Decoupled from L1 consensus and data availability layers, Coinweb smart contracts can self-activate and run indefinitely as long as they have a CWEB gas balance. These smart contracts can also monitor L1 and react to changes autonomously. Since Coinweb has removed the need for interchain consensus layers, all interchain operations are consistent. Combined with the reactive smart contracts full access to L1 data this becomes extremely powerful. Data-driven dApps can now be deployed on top of all connected blockchains, effectively unifying their data-availability layers and unlocking their combined network effects.

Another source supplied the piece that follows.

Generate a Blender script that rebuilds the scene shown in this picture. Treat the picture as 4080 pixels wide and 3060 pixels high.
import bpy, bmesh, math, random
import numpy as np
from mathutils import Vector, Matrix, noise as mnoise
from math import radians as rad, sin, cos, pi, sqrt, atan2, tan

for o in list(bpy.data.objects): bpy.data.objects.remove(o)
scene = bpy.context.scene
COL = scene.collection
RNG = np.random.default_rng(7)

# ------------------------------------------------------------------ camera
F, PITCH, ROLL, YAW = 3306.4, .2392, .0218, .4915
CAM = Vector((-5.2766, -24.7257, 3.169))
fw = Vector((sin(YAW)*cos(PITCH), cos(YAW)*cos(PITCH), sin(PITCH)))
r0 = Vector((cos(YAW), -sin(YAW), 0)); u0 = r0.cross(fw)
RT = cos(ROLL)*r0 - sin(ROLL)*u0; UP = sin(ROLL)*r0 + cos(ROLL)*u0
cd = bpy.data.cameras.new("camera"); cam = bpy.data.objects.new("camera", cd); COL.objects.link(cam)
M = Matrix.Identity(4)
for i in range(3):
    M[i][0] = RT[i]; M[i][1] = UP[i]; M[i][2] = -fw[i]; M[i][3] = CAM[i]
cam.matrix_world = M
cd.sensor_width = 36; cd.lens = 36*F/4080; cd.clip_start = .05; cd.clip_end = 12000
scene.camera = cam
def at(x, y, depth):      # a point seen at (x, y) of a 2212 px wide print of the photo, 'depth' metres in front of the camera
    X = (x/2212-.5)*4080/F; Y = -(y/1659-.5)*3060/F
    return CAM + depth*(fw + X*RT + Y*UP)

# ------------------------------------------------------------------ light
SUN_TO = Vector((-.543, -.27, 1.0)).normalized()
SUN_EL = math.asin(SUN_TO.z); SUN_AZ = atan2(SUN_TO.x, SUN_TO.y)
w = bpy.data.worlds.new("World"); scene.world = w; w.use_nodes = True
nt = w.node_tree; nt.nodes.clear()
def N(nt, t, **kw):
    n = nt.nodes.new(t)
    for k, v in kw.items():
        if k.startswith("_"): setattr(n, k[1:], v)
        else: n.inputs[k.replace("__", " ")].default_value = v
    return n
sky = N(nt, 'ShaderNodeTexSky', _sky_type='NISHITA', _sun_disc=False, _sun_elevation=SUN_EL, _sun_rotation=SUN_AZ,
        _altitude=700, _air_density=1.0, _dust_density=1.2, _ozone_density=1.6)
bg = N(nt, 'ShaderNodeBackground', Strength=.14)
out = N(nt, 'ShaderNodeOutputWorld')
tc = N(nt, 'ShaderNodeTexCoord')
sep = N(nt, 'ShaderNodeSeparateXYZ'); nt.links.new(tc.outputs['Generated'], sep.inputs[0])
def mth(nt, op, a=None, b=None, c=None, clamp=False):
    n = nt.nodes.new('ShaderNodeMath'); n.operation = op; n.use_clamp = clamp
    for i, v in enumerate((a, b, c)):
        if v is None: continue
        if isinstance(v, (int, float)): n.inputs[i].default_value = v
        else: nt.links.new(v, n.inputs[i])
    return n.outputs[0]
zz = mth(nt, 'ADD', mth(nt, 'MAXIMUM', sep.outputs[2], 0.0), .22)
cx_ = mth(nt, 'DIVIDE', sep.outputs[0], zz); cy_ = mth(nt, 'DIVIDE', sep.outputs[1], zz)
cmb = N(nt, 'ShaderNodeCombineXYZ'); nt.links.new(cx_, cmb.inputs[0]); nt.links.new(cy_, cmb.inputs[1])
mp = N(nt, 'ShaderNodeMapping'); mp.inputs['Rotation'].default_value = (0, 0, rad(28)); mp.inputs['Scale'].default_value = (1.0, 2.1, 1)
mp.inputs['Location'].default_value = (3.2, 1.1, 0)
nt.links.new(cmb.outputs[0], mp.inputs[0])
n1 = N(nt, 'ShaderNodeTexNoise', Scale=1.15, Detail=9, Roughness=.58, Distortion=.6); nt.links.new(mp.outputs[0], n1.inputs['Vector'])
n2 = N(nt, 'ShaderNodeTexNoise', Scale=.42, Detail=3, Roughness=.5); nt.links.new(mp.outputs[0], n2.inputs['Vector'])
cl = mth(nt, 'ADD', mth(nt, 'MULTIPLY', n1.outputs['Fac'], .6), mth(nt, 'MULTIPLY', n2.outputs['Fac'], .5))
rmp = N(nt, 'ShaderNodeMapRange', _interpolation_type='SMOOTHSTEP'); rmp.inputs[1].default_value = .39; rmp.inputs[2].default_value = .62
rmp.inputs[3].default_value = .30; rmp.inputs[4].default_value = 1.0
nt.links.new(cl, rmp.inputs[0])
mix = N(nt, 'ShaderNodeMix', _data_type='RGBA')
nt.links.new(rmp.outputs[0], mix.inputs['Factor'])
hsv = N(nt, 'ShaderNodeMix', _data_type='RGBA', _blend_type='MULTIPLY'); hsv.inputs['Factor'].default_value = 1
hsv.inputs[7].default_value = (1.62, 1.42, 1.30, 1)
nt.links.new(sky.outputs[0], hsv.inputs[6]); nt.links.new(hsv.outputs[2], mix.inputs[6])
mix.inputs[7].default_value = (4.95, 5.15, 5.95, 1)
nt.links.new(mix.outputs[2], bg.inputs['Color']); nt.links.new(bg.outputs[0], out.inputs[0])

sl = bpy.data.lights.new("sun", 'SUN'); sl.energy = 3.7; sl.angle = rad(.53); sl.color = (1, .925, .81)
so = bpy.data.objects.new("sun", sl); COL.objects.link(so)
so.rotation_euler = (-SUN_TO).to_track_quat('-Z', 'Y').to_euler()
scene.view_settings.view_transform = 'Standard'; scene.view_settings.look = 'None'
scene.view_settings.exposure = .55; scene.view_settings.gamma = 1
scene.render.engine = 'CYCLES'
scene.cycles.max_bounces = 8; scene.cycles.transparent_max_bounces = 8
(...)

Read more about Coinwebs reactive smart contracts here
Consistency and liveness
The Coinweb protocol allows dApps to operate without strong coupling to any specific blockchain, which gives them several advantages compared to dApps that are hardcoded onto single blockchains. For this capability to be stable across any number of blockchains, cross-chain operations must be consistent. Such consistency is impossible to achieve if interchain consensus layers are used.
Cross-chain consistency
Consistent cross-chain operations are necessary for blockchain interoperability to truly scale. Without guaranteed cross-chain consistency, the system will become increasingly unstable as more blockchains are connected. Coinwebs protocol-level settlement layer uses a combination of a state propagation graph and L2 reorg capability to enable both consistent and stable interoperability.
Aggregated liveness
The combination of reactive smart contracts and consistent cross-chain operations enables Coinweb dApps to obtain additional valuable properties. The Coinweb execution environment operates independently from the underlying blockchain state changes. Coinweb dApps can use this property to monitor operational data from different blockchains and optimize blockchain utilisation accordingly. For example, if a chain gets saturated and gas prices spike, the dApp can direct transactions to a chain with free capacity and lower gas fees. This increases the practical liveness of the dApp. In the event that a blockchain stops producing blocks or in other ways becomes inoperable, the dApp can use pre-configured fallbacks to seamlessly move operation to a functional blockchain.